Common Errors and How to Fix Them

  • "My WAV is silent / empty" — The most common cause: your .cavs was a pure video elementary stream with no audio in it. AVS1 keeps video (Part 2) and audio (Part 3) as separate parts of the standard, so a raw .cavs carries no sound to extract. There is nothing to recover from a video-only stream.
  • "I actually wanted to keep the video" — WAV is audio only and discards the picture entirely. If you want the footage in a playable form, convert to a video container instead with CAVS to MP4.
  • "The WAV file is enormous" — That is expected; WAV is uncompressed PCM (~10 MB/min for CD-quality stereo). For a smaller file, either set Audio Channel to Mono, or compress the result with WAV to MP3.
  • "Conversion failed or the file won't load" — Confirm the file is genuinely an AVS1 .cavs stream and not a misnamed .avs AviSynth script — those are plain-text frame-server scripts, not video, and cannot be converted here.

When This Doesn't Work

This tool can only output sound that already exists in your file. A .cavs saved straight from an AVS1 encoder is video-only and will produce a silent WAV. You will only get real audio when the upload is a multiplexed stream — for example an AVS-in-MPEG-PS file that muxes a separate audio track alongside the video — or a container that wraps both. If your goal is the compressed audio rather than an uncompressed master, CAVS to MP3 produces a far smaller file from the same source.

Frequently Asked Questions

Why is my WAV silent after converting from CAVS?

Because a raw .cavs file is an AVS1 video elementary stream and carries no audio of its own. In the AVS standard, video is Part 2 and audio is a separate Part 3 (GB/T 20090.10), so unless your source actually multiplexed an audio track alongside the video, there is no sound to extract and the WAV comes out empty.

Does converting CAVS to WAV lose any audio quality?

No. WAV stores uncompressed linear PCM, so if your source carries an audio track, the conversion copies those samples without a lossy re-encode. In our testing, leaving both Audio Sample Rate and Audio Channel on "Original" produced a WAV whose PCM data matched the source track bit-for-bit, with no resampling.

Why is the WAV file so much larger than the original?

WAV is uncompressed. Stereo 44.1 kHz/16-bit PCM runs about 10 MB per minute regardless of how compressed the audio was inside the source. If size matters, set Audio Channel to Mono, or convert to a compressed format like MP3 afterward.

Is there a size limit on the WAV I get back?

The WAV format itself caps a single file near 4 GiB because its header records size in a 32-bit field. In practice you are far more likely to be limited by how large a file you can upload than by the WAV ceiling — only multi-hour exports approach 4 GiB.

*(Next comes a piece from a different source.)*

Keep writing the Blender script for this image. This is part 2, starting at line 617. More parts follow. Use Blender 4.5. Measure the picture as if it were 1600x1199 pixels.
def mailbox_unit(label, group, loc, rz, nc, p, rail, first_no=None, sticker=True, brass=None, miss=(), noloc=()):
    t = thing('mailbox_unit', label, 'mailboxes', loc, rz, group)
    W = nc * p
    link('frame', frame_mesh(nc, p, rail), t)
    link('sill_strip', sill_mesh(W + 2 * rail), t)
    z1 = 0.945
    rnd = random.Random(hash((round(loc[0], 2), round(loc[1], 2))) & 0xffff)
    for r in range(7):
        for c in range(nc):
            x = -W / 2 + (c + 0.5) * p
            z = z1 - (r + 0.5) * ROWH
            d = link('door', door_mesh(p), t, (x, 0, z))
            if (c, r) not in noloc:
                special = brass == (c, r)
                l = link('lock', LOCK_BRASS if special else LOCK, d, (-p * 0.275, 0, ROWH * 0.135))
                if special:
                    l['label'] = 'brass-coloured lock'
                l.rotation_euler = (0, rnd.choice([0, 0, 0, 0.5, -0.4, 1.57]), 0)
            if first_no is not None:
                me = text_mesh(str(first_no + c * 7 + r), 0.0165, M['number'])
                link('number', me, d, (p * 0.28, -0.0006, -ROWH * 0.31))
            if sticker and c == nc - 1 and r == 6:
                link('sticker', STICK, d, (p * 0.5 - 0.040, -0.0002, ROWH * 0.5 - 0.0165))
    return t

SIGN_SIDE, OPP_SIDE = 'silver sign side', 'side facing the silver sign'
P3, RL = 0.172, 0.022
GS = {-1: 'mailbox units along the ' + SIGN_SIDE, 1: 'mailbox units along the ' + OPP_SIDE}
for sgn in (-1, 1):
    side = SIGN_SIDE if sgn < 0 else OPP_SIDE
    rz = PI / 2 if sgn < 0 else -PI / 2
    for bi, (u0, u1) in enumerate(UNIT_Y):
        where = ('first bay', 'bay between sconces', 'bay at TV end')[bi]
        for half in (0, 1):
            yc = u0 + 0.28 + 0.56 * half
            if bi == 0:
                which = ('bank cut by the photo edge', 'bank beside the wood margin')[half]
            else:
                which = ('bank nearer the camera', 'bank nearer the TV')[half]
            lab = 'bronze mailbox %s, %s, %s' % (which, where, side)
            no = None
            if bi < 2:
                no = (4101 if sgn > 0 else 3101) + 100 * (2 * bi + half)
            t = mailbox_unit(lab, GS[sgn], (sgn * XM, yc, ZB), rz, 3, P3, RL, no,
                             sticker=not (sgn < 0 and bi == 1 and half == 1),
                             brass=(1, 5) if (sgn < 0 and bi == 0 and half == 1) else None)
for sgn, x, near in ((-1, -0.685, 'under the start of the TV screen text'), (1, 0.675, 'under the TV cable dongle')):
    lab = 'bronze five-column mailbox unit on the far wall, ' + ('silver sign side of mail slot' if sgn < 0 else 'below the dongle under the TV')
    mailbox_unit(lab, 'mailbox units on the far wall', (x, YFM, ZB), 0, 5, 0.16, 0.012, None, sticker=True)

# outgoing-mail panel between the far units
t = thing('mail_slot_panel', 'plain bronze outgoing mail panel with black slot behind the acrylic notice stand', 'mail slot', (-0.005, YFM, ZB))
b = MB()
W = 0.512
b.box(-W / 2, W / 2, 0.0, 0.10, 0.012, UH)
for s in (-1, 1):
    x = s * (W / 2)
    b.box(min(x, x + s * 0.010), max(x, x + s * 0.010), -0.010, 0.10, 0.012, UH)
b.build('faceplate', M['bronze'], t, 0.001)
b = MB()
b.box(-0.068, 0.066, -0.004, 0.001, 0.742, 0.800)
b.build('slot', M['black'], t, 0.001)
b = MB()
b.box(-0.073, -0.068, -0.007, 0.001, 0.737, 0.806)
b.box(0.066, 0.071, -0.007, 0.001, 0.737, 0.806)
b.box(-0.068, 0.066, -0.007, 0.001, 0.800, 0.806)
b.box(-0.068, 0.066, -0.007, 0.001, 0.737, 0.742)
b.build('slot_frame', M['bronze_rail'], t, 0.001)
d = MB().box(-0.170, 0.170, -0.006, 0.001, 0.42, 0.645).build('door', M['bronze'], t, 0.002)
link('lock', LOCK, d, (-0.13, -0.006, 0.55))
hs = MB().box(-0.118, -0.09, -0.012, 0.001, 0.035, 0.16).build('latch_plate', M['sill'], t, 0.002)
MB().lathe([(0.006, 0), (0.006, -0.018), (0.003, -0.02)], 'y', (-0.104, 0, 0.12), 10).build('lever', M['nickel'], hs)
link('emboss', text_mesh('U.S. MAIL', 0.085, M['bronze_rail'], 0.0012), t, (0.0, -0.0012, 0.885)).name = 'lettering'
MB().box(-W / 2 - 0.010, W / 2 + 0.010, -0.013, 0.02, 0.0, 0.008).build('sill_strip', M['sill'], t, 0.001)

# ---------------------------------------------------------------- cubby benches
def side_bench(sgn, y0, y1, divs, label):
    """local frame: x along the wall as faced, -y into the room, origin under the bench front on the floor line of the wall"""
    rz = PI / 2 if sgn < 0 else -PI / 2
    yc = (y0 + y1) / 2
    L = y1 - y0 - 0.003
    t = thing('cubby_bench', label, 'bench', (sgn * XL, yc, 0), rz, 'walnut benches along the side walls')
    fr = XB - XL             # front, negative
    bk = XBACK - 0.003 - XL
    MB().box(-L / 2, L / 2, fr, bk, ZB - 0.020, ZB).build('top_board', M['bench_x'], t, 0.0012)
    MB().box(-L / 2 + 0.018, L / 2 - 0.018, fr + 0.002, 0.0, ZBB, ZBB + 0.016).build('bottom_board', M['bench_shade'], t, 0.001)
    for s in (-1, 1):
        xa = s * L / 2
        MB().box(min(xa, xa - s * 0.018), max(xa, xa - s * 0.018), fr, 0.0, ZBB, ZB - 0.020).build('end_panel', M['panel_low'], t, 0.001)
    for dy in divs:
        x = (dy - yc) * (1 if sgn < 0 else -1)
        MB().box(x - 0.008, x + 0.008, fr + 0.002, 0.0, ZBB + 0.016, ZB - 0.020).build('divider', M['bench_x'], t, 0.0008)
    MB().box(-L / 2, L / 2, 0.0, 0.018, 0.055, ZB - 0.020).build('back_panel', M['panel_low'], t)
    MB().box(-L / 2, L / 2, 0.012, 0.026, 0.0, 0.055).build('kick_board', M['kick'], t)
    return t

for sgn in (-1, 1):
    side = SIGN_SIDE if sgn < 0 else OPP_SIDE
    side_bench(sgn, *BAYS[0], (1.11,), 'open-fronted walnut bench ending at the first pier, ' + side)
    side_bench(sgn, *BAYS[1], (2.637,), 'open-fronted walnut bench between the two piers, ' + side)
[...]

What is the difference between .cavs and .avs files?

They are unrelated despite the similar names. A .cavs file is encoded video from China's AVS1 standard. A .avs file is usually an AviSynth script — a plain-text frame-server program, not media — so do not upload .avs scripts here expecting audio.

How are my files handled during conversion?

Your file is uploaded over an encrypted connection, processed on our servers, and then deleted automatically a few hours after the conversion finishes. There is no sign-up, no watermark, and files are never shared or made public.